For all its bluster about canceling a record number of regulations across the federal government, the Trump administration has only erased a handful of big-ticket rules more than a year into his second term, according to a review by Bloomberg Law.
The White House has repeatedly claimed historic results on cutting red tape, ranging from President Donald Trump’s assertions during his State of the Union address that his team eliminated “a record number of job-killing regulations” to a statement touting 2025 as the “best deregulation year in history.”

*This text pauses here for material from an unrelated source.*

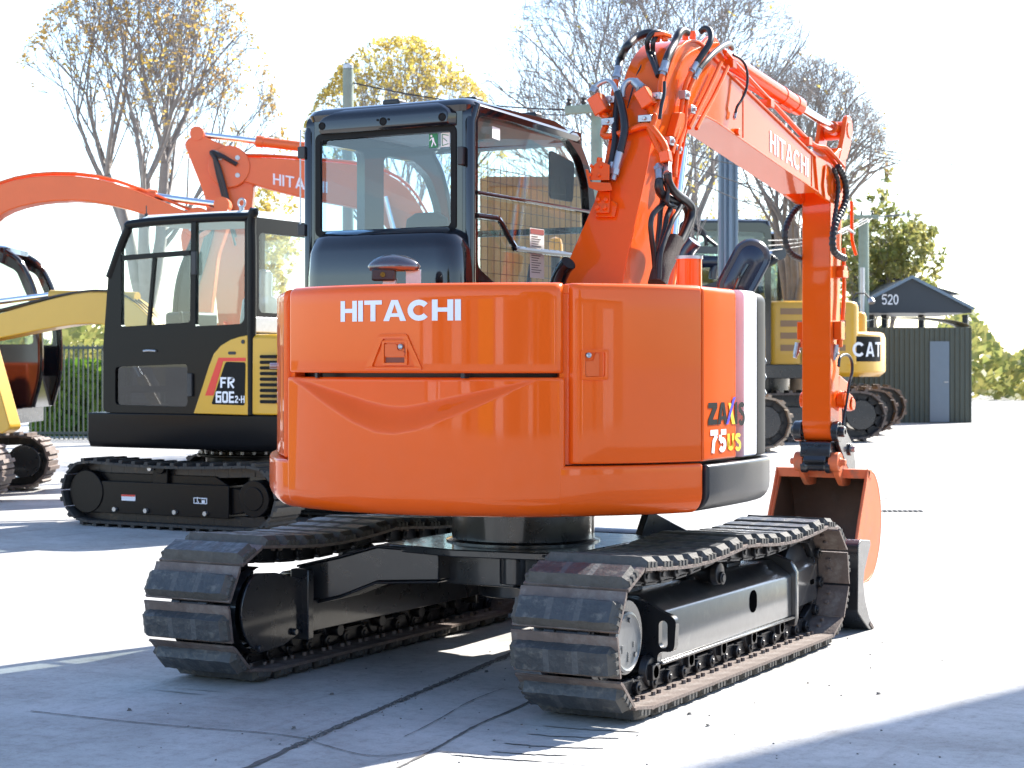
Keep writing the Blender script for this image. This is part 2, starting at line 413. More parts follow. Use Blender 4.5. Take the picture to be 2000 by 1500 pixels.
def shoe_mesh(seed):
    """one track shoe in a local frame: X across, Y along the travel, Z outward"""
    rn = random.Random(seed); mb = MB()
    mb.cur = 0
    mb.prism([(.078, .034), (-.070, .034), (-.090, .040), (-.090, .050), (-.070, .047), (.078, .047)], 'X', -.234, .234)
    for sx in (-1, 1):
        for dx in (.135,):
            for dy in (-.02, .035):
                mb.cyl((sx * dx, dy, .034), (sx * dx, dy, .018), .011, n=6)
    # rubber pad: bands across the width, chewed at the ends
    n = 18; rings = []
    for i in range(n + 1):
        u = -1 + 2 * i / n; x = .230 * u; e = max(0, abs(u) - .90) / .10
        c = (lambda k: rn.uniform(-k, k))
        bite = rn.random() < .25 and e > .3
        top = .090 - .018 * e - (rn.uniform(.006, .016) if bite else 0)
        y0, y1 = -.046 + c(.0015) + .006 * e, .070 + c(.0015) - .006 * e
        if bite: y0 += rn.uniform(0, .02); y1 -= rn.uniform(0, .012)
        ch = .013
        rings.append([V((x, y0 - .004, .047)), V((x, y0, .060)), V((x, y0 + ch + c(.002), top + c(.001))), V((x, (y0 + y1) / 2, top + c(.0012))),
                      V((x, y1 - ch + c(.002), top + c(.001))), V((x, y1, .060)), V((x, y1 + .004, .047))])
    m = len(rings[0])
    for i in range(n):
        for k in range(m - 1):
            mb.cur = 3 if k in (4, 5) or i in (0, n - 1) else (2 if i in (6, 11) and k in (2, 3) else 1)
            mb.add([rings[i][k], rings[i][k + 1], rings[i + 1][k + 1], rings[i + 1][k]], [(0, 1, 2, 3)])
    mb.cur = 3
    for r in (rings[0], rings[-1]): mb.add(r, [tuple(range(m))])
    # drainage notches in the pad ends show the steel below
    for sx in (-1, 1):
        for dy in (-.022, .012, .046):
            mb.add([(sx * .2335, dy - .009, .048), (sx * .2335, dy + .009, .048), (sx * .2335, dy + .009, .07), (sx * .2335, dy - .009, .07),
                    (sx * .205, dy - .009, .048), (sx * .205, dy + .009, .048), (sx * .205, dy + .009, .074), (sx * .205, dy - .009, .074)],
                   [(0, 1, 2, 3), (3, 2, 6, 7), (0, 3, 7, 4), (1, 5, 6, 2)])
    return mb
M['shoe_edge'] = mat('shoe_dusty_edge', (.092, .086, .078), .75, spec=.3, var=.6, vscale=18, dirt=(.05, .05, .05), dirt_amt=.12, bump=.5, bscale=45)
M['shoe_worn'] = mat('shoe_worn_rubber', (.075, .077, .080), .65, var=.6, vscale=22, dirt=(.20, .19, .17), dirt_amt=.2, bump=.4, bscale=40)
SHOES = []
def make_track(sx):
    xc = sx * .935
    fr = stations(38, chain_path())
    ch = MB()
    for c, t, o in fr:
        for s in (-1, 1):
            p = c + V((xc + s * .065, 0, 0)) - V((c.x, 0, 0))
            ch.obox(p - o * .004, V((.012, 0, 0)), t * .080, o * .030)
            ch.obox(p - o * .036, V((.017, 0, 0)), t * .060, o * .006)
            ch.cyl(p + t * PITCH_HALF + V((s * -.014, 0, 0)), p + t * PITCH_HALF + V((s * .034, 0, 0)), .029, n=12)
            ch.cyl(p + t * PITCH_HALF + V((s * .034, 0, 0)), p + t * PITCH_HALF + V((s * .040, 0, 0)), .014, n=8)
        ch.cyl(c + V((xc - .065, 0, 0)) + t * PITCH_HALF, c + V((xc + .065, 0, 0)) + t * PITCH_HALF, .02, n=10)
    tr = ch.build('crawler_track', M['chain'], EX, bev=.004, seg=1)
    if not SHOES:
        for sd in range(4):
            o = shoe_mesh(sd).build('track_shoe', [M['steel'], M['shoe'], M['shoe_worn'], M['shoe_edge']], tr, bev=0, ang=30)
            SHOES.append(o)
    for k, (c, t, o) in enumerate(fr):
        if sx > 0 and k < 4: s = SHOES[k]
        else: s = SHOES[(k * 7 + (k // 5)) % 4].copy(); COL.objects.link(s)
        s.parent = tr
        flip = 1
        s.matrix_local = Matrix(((1, 0, 0, xc), (0, t.y, o.y, c.y), (0, t.z, o.z, c.z), (0, 0, 0, 1)))
    return tr
def yz_track_frame(sx):
    def X(a): return sx * a
    mb = MB()
    # main box: outer wall upright, top sloping inwards
    cs = [(1.035, .150), (1.035, .345), (1.022, .362), (.93, .425), (.80, .425), (.80, .150)]
    mb.loft([[V((X(x), y, z)) for x, z in cs] for y in (-.69, .90)])
    # lower flange
    mb.box(min(X(.80), X(1.055)), max(X(.80), X(1.055)), -.71, .92, .138, .152)
    # upright plate and the idler yoke in front of it
    pl = [(.78, .10), (1.05, .10), (1.06, .14), (1.06, .37), (1.03, .425), (.95, .455), (.78, .455)]
    mb.loft([[V((X(x), y, z)) for x, z in pl] for y in (.90, .935)])
    cs2 = [(1.025, .175), (1.025, .36), (.99, .40), (.84, .40), (.84, .175)]
    mb.loft([[V((X(x * k + (1 - k) * .935), y, z + dz)) for x, z in cs2] for y, k, dz in ((.935, 1, 0), (1.28, 1, .012), (1.34, .86, .015))])
    # rear bracket with a lifting eye
    hole = rrect(1.045, 1.085, .215, .330, .02)
    br = rounded([(.86, .10), (1.035, .10), (1.04, .20), (1.115, .20), (1.125, .345), (1.06, .365), (.99, .405), (.86, .42)], .03)
    b2 = MB(); b2.prism([(X(x), z) for x, z in br], 'Y', -.735, -.700, holes=[[(X(x), z) for x, z in hole]])
    fr = mb.build('track_frame', M['frame'], EX, bev=.006)
    b2.build('frame_bracket', M['chassis'], fr, bev=.003)
    # flat black patches paint the shade inside the wall slot and yoke tie slot
    s = MB(); s.prism(rrect(.330, .418, .232, .338, .042), 'X', X(1.030), X(1.0375)); s.build('frame_slot_shade', M['slot_shade'], fr)
    s = MB(); s.prism(rrect(1.20, 1.255, .275, .30, .01), 'X', X(1.02), X(1.0275)); s.build('yoke_slot_shade', M['slot_shade'], fr)
    # bottom rollers
    for i in range(5):
        y = -.76 + i * .375
        r = MB(); r.lathe((X(.845), y, .117), (sx, 0, 0), [(0, .03), (0, .06), (.03, .075), (.045, .058), (.135, .058), (.15, .075), (.18, .06), (.18, .03)], 20)
        r.cyl((X(.80), y, .117), (X(1.045), y, .117), .03, n=12)
        r.box(min(X(1.0), X(1.045)), max(X(1.0), X(1.045)), y - .035, y + .035, .085, .15)
        r.build('roller', M['chain'], fr, bev=.003)
    c = MB(); c.lathe((X(.86), -.02, .455), (sx, 0, 0), [(0, .025), (0, .045), (.02, .055), (.04, .042), (.12, .042), (.14, .055), (.17, .05), (.175, .02)], 20)
    c.box(min(X(.88), X(.92)), max(X(.88), X(.92)), -.06, .02, .40, .44); c.cyl((X(.80), -.02, .435), (X(1.05), -.02, .435), .02, n=10)
    c.cyl((X(1.035), -.02, .435), (X(1.045), -.02, .435), .03, n=14)
    c.build('carrier_roller', M['chain'], fr, bev=.003)
    # idler wheel at the front
    i = MB(); i.lathe((X(.875), TR_C, TR_Z), (sx, 0, 0), [(0, .05), (0, .16), (.02, .195), (.045, .198), (.05, .185), (.07, .185), (.075, .198), (.10, .195), (.12, .16), (.12, .05)], 36)
    i.build('idler_wheel', M['chain'], fr, bev=.004)
    # sprocket, travel motor housing and round cover
    s = MB()
    teeth = []
    for k in range(46):
        a = 2 * math.pi * k / 46; r = .225 if k % 2 else .195
        teeth.append((-TR_C + r * math.cos(a), TR_Z + r * math.sin(a)))
    s.prism(teeth, 'X', X(.905), X(.955))
    s.cyl((X(.80), -TR_C, TR_Z), (X(1.075), -TR_C, TR_Z), .15, n=36)
    s.build('drive_sprocket', M['chassis'], fr, bev=.003)
    c = MB(); y0 = -TR_C - .035
    c.lathe((X(1.068), y0, .297), (sx, 0, 0), [(0, .02), (0, .122), (.030, .122), (.034, .112), (.029, .108), (.026, .098), (.030, .0)], 40)
    for k in range(3):
        a = rad(80 + 120 * k); c.cyl((X(1.09), y0 + .088 * math.cos(a), .297 + .088 * math.sin(a)), (X(1.102), y0 + .088 * math.cos(a), .297 + .088 * math.sin(a)), .011, n=6)
    for a, m in ((200, 4), (350, 3), (275, 5)):         # small cast marks
        for k in range(m):
            t = rad(a); yy = y0 + .055 * math.cos(t) ; zz = .297 + .055 * math.sin(t) + (k - m / 2) * .008
            c.box(min(X(1.09), X(1.0995)), max(X(1.09), X(1.0995)), yy - .006, yy + .006, zz - .0026, zz + .0026)
    c.build('motor_cover', M['grey'] if False else mat('cover_steel', (.16, .165, .17), .35, metal=.5, var=.3, vscale=25, dirt=(.05, .045, .04), dirt_amt=.15), fr)
    # inner guard: a D-shaped plate round the travel motor
    g = []
    for k in range(17): t = rad(115 + (130 * 1.12) * k / 16); g.append((-1.07 + .19 * math.cos(t) , .30 + .19 * math.sin(t)))
    g += [(-.95, .12), (-.80, .165), (-.79, .40), (-.82, .415), (-1.0, .46)]
    gm = MB(); gm.prism(g, 'X', X(.735), X(.750))
    shell = [(-1.07 + .225 * math.cos(rad(100 + 8 * k)), .30 + .20 * math.sin(rad(100 + 8 * k))) for k in range(22)]
    gm.loft([[V((X(a), y, z)) for a in (.745, .90)] for y, z in shell], closed=False)
    for y, z in ((-1.14, .135), (-.87, .175)): gm.cyl((X(.735), y, z), (X(.715), y, z), .018, n=6)
    # upright that ties guard to the beam
    gm.box(min(X(.70), X(.80)), max(X(.70), X(.80)), -.80, -.755, .13, .455)
    gm.build('motor_guard', M['chassis'], fr, bev=.004)
    # inner wall of the frame, lower rail
    w = MB(); w.box(min(X(.76), X(.80)), max(X(.76), X(.80)), -.75, .95, .15, .30); w.build('frame_rail', M['chassis'], fr, bev=.004)
    return fr
for sx in (1, -1):
    make_track(sx); yz_track_frame(sx)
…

On the surface, the White House’s claims are backed by some impressive statistics: the Office of Management and Budget reported that the administration finalized 646 deregulatory actions that saved about $211.8 billion through the end of October and far outpaced Trump’s target of cutting 10 existing regulations for every new one.
But a closer look at the numbers shows that, with a few notable exceptions, the final actions are relatively minor and will only affect small groups of citizens or companies. A Bloomberg Law analysis found that at least 17 of the administration’s deregulatory actions through March 18 were classified as economically significant by the Office of Information and Regulatory Affairs, meaning they’re expected to affect the economy by at least $100 million—far from the broad, economy-rattling overhaul Trump has promised…
Big-Ticket Items
Regulatory experts say the administration’s biggest swing is the EPA’s withdrawal of the greenhouse gas endangerment finding, one of the economically significant unrules finalized after the OMB’s 2025 report was published. That rescission—which is being challenged in court by a coalition of more than three dozen states and localities—dismantles the legal basis the EPA has used to regulate six gases widely understood to contribute to climate change.
The EPA called the unwinding “the single largest deregulatory action in U.S. history,” saying it will save Americans more than $1.3 trillion.
“If it holds up in court, it will lead to specific deregulatory actions that will be very significant for the economy and the environment,” said Stuart Shapiro, a public policy professor at Rutgers University, pointing to the ending of fuel economy standards for cars and emissions rules for power plants…
Too Soon to Say?
Coglianese said the administration’s overhyping of its regulatory record echoes the overpromises and underdelivery of Trump’s first term. In a 2020 academic paper Coglianese co-wrote with Shapiro and Natasha Sarin of Yale Law School, the scholars found that Trump also failed to meet his deregulatory expectations throughout his entire first term.